Headers
Headers are the primary extension mechanism in HTTP. They carry metadata about the message, the resource, the connection, and the client/server.
Structure
field-name ":" OWS field-value OWS CRLF- field-name is case-insensitive and MUST NOT contain whitespace or colons. It must be a valid
token— one or more characters from!#$%&'*+-.^_|~, digits, and letters. - OWS (optional whitespace) may appear between the colon and the value, and after the value.
- No space before the colon — RFC 9112 §5.1 forbids whitespace between the field-name and the colon. Servers that receive it MUST reject the message with 400 or strip the whitespace before processing.

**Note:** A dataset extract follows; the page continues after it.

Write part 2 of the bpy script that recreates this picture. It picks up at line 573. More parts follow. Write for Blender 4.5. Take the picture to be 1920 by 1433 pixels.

- Header field values can span multiple lines using obs-fold (obsolete line folding — a CRLF followed by at least one space or tab), but this is deprecated. Servers MUST either reject obs-fold with 400 or replace it with a single space before processing.
Header Categories
HTTP headers fall into several categories based on their scope:
| Category | Description | Examples |
|---|---|---|
| Request headers | Sent by the client to provide context about the request. | Host, Accept, Authorization, User-Agent |
| Response headers | Sent by the server to provide context about the response. | Server, Set-Cookie, WWW-Authenticate |
| Representation headers | Describe the body content in either direction. | Content-Type, Content-Length, Content-Encoding |
| Hop-by-hop headers | Consumed by the next intermediary, not forwarded. Listed in the Connection header. | Connection, Transfer-Encoding, Keep-Alive, Upgrade |
| End-to-end headers | Forwarded by intermediaries to the final recipient. | Everything not listed in Connection. |
Common Request Headers
| Header | Purpose |
|---|---|
Host | Required in HTTP/1.1. Identifies the target host and port. Enables virtual hosting. |
Content-Type | Media type of the request body (e.g., application/json, multipart/form-data). |
Content-Length | Size of the request body in bytes. Must be an exact decimal integer. |
Transfer-Encoding | Body encoding (e.g., chunked). Mutually exclusive with Content-Length in practice. |
Accept | Media types the client can handle (e.g., text/html, application/json). |
Accept-Encoding | Compression algorithms the client supports (e.g., gzip, deflate, br). |
Accept-Language | Preferred natural languages (e.g., en-US, pt;q=0.8). |
Authorization | Credentials for authenticating the client (e.g., Bearer <token>, Basic <base64>). |
User-Agent | Identifies the client software and version. |
Connection | Controls connection persistence (keep-alive, close) and lists hop-by-hop headers. |
Cookie | Sends stored cookies to the server. |
If-None-Match | Conditional request — send the resource only if the ETag doesn’t match (for caching). |
If-Modified-Since | Conditional request — send the resource only if modified after this timestamp. |
Expect | Indicates expectations the server must meet (e.g., 100-continue). |
Referer | URL of the page that linked to the current request. |
Common Response Headers
| Header | Purpose |
|---|---|
Content-Type | Media type of the response body (e.g., text/html; charset=utf-8). |
Content-Length | Size of the response body in bytes. |
Transfer-Encoding | Body encoding applied to the response (e.g., chunked). |
Cache-Control | Caching directives (e.g., no-cache, max-age=3600, private). |
ETag | Opaque identifier for a specific version of the resource. Used for conditional requests. |
Last-Modified | Timestamp of last modification. Used with If-Modified-Since. |
Set-Cookie | Sends a cookie to the client for storage. |
Location | URL to redirect to (used with 3xx and 201 status codes). |
Server | Identifies the server software. |
WWW-Authenticate | Defines the authentication scheme for 401 responses. |
Vary | Lists request headers that affect the response (important for caching). |
Allow | Lists permitted methods for the resource (required with 405 responses). |
Retry-After | Suggests how long the client should wait before retrying (used with 429/503). |
The Host Header
The Host header is the only header that HTTP/1.1 requires in every request. It was introduced to support virtual hosting — multiple websites served from the same IP address and port.
Why It’s Required
Before HTTP/1.1, each website needed its own IP address. The Host header allows a server to distinguish between example.com and other.com even when both resolve to the same IP. Without it, the server has no way to determine which virtual host the request is for.
Rules
RFC 9112 §3.2 defines strict requirements:
- A client MUST send a
Hostheader in every HTTP/1.1 request. - A server MUST respond with 400 Bad Request if:
- The
Hostheader is missing. - There are multiple
Hostheaders. - The
Hostvalue is invalid.
- The
- The
Hostvalue must match the URI authority (hostname and optional port).
GET / HTTP/1.1
Host: example.comGET /api/data HTTP/1.1
Host: api.example.com:8443Host vs :authority
In HTTP/2 and HTTP/3, the Host header is replaced by the :authority pseudo-header in the request. However, Host is still sent for backward compatibility with intermediaries.